Suppose your input number contains only the digits X and Y, with X<Y. In your example, X=1 and Y=2. I'll ignore all the special cases where you've run out of one digit or the other.
Phase 1: Handle the common prefix.
Let A be the first digit in the lower bound of the range, and let B be the first digit in the upper bound of the range. If A<B, then we are done with Phase 1 and move on to Phase 2.
Otherwise, A=B. If X=A=B, then use X as the first digit of the permutation and repeat Phase 1 on the next digit. If Y=A=B, then use Y as the first digit of the permutation and repeat Phase 1 on the next digit.
If neither X nor Y is equal to A and B, then stop. The answer is No.
Phase 2: Done with the common prefix.
At this point, A<B. If A<X<B, then use X as the first digit of the permutation and fill in the remaining digits however you want.

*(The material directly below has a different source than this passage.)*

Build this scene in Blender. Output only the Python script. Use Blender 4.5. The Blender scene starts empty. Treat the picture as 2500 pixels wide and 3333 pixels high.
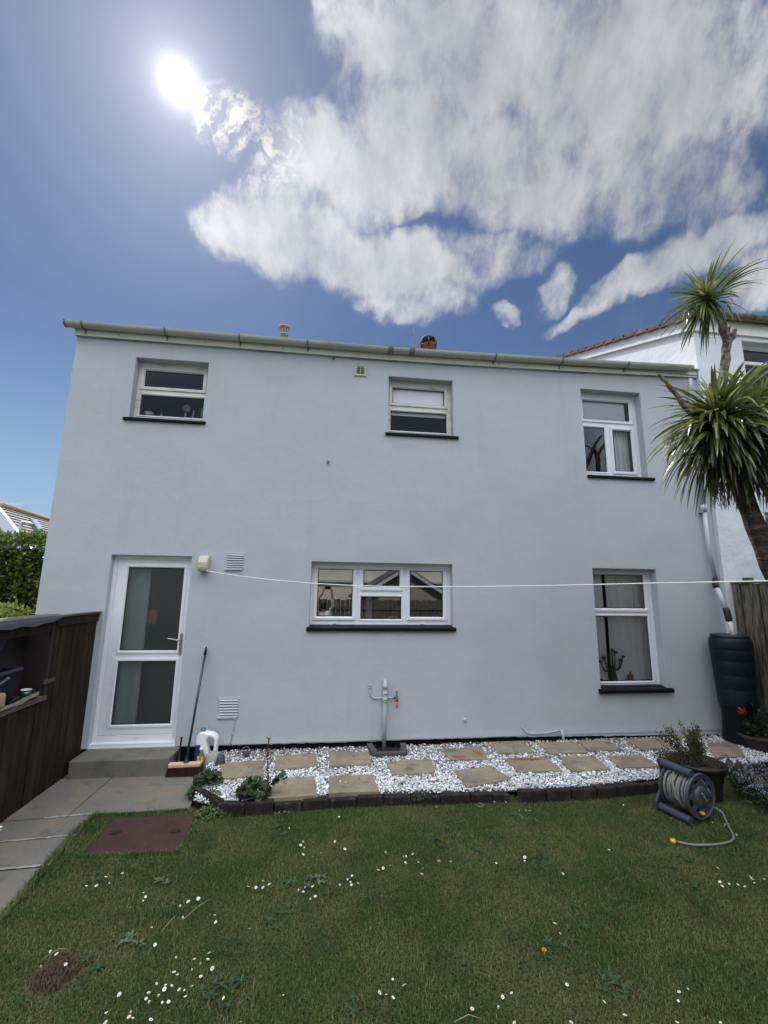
import bpy, bmesh, math, random
import numpy as np
from mathutils import Vector, Matrix, noise as mnoise
random.seed(7); rng = np.random.default_rng(7)
S = bpy.context.scene
COL = S.collection
rad = math.radians

# ------------------------------------------------------------------ camera
CAMZ = 1.95
PITCH, YAW, ROLL, FPX = 0.176698, 0.125475, 0.0135621, 1400.0
cp, sp, cy, sy, cr, sr = math.cos(PITCH), math.sin(PITCH), math.cos(YAW), math.sin(YAW), math.cos(ROLL), math.sin(ROLL)
FW = Vector((sy*cp, cy*cp, sp)); r0 = Vector((cy, -sy, 0)); u0 = r0.cross(FW)
RT = cr*r0 + sr*u0; UP = -sr*r0 + cr*u0
cam = bpy.data.cameras.new('camera'); camo = bpy.data.objects.new('camera', cam); COL.objects.link(camo)
cam.sensor_fit = 'VERTICAL'; cam.sensor_height = 36; cam.sensor_width = 27
cam.lens = 36*FPX/3333; cam.clip_start = 0.05; cam.clip_end = 2000
camo.matrix_world = Matrix(((RT.x, UP.x, -FW.x, 0), (RT.y, UP.y, -FW.y, 0), (RT.z, UP.z, -FW.z, CAMZ), (0, 0, 0, 1)))
S.camera = camo
CC = Vector((0, 0, CAMZ))
def ray(x, y): return (x-1250)*RT + (1666.5-y)*UP + FPX*FW
def onY(x, y, p): r = ray(x, y); return CC + r*(p/r.y)
def onZ(x, y, z=0.0): r = ray(x, y); return CC + r*((z-CAMZ)/r.z)
def onX(x, y, p): r = ray(x, y); return CC + r*(p/r.x)

# ------------------------------------------------------------------ light
SUN = ray(580, 268).normalized()
elev = math.asin(SUN.z); az = math.atan2(SUN.x, SUN.y)
sl = bpy.data.lights.new('sun', 'SUN'); sl.energy = 2.4; sl.angle = rad(0.55); sl.color = (1, .95, .87)
so = bpy.data.objects.new('sun', sl); COL.objects.link(so); so.rotation_euler = SUN.to_track_quat('Z', 'Y').to_euler()
so.location = (-5, 12, 15)
S.view_settings.view_transform = 'Standard'; S.view_settings.look = 'None'
S.view_settings.exposure = 0.88; S.view_settings.gamma = 1
S.render.engine = 'CYCLES'

# ------------------------------------------------------------------ world: Nishita sky + a broken cloud layer
W = bpy.data.worlds.new('World'); S.world = W; W.use_nodes = True
wt = W.node_tree; wt.nodes.clear(); WN, WL = wt.nodes, wt.links
class NB:
    def __init__(s, nt): s.nt = nt
    def n(s, t, **k):
        o = s.nt.nodes.new(t)
        for a, v in k.items(): setattr(o, a, v)
        return o
    def put(s, sock, v):
        if hasattr(v, 'default_value') and hasattr(v, 'links'): s.nt.links.new(v, sock)
        else: sock.default_value = v
    def math(s, op, a, b=0.0, c=0.0, clamp=False):
        o = s.n('ShaderNodeMath', operation=op, use_clamp=clamp); s.put(o.inputs[0], a); s.put(o.inputs[1], b)
        if op in ('MULTIPLY_ADD',): s.put(o.inputs[2], c)
        return o.outputs[0]
    def vm(s, op, a, b=(0, 0, 0), out=0):
        o = s.n('ShaderNodeVectorMath', operation=op); s.put(o.inputs[0], a)
        if op == 'SCALE': s.put(o.inputs[3], b)
        else: s.put(o.inputs[1], b)
        return o.outputs[out]
    def mr(s, v, a, b, c=0.0, d=1.0, kind='SMOOTHSTEP'):
        o = s.n('ShaderNodeMapRange', interpolation_type=kind); s.put(o.inputs[0], v)
        for i, x in enumerate((a, b, c, d)): s.put(o.inputs[i+1], x)
        return o.outputs[0]
    def noise(s, vec, scale, detail=4, rough=.55, dist=0.0, out='Fac'):
        o = s.n('ShaderNodeTexNoise'); s.put(o.inputs['Vector'], vec); s.put(o.inputs['Scale'], scale)
        s.put(o.inputs['Detail'], detail); s.put(o.inputs['Roughness'], rough); s.put(o.inputs['Distortion'], dist)
        return o.outputs[out]
    def mix(s, f, a, b, bt='MIX'):
        o = s.n('ShaderNodeMix', data_type='RGBA', blend_type=bt); s.put(o.inputs[0], f); s.put(o.inputs[6], a); s.put(o.inputs[7], b)
        return o.outputs[2]
    def mapping(s, vec, loc=(0, 0, 0), rot=(0, 0, 0), sc=(1, 1, 1), kind='POINT'):
        o = s.n('ShaderNodeMapping', vector_type=kind); s.put(o.inputs[0], vec)
        o.inputs[1].default_value = loc; o.inputs[2].default_value = rot; o.inputs[3].default_value = sc
        return o.outputs[0]
w = NB(wt)
geo = w.n('ShaderNodeNewGeometry'); tc = w.n('ShaderNodeTexCoord'); dirv = w.vm('NORMALIZE', tc.outputs['Generated'])
sky = w.n('ShaderNodeTexSky', sky_type='NISHITA'); sky.sun_disc = False; sky.sun_elevation = elev; sky.sun_rotation = az
sky.altitude = 0; sky.air_density = 1.0; sky.dust_density = 0.15; sky.ozone_density = 2.0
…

The answer is Yes. (And similarly if A<Y<B.)
Otherwise, check the following four cases. At most two of the cases will require real work.
If A=X, then try using X as the first digit of the permutation, followed by all the Y's, followed by the rest of the X's. In other words, make the rest of the permutation as large as possible. If this permutation is in range, then the answer is Yes. If this permutation is not in range, then no permutation starting with X can succeed.
If B=X, then try using X as the first digit of the permutation, followed by the rest of the X's, followed by all the Y's. In other words, make the rest of the permutation as small as possible. If this permutation is in range, then the answer is Yes. If this permutation is not in range, then no permutation starting with X can succeed.
Similar cases if A=Y or B=Y.
If none of these four cases succeed, then the answer is No. Notice that at most one of the X cases and at most one of the Y cases can match.
In this solution, I've assumed that the input number and the two numbers in the range all contain the same number of digits. With a little extra work, the approach can be extended to cases where the numbers of digits differ.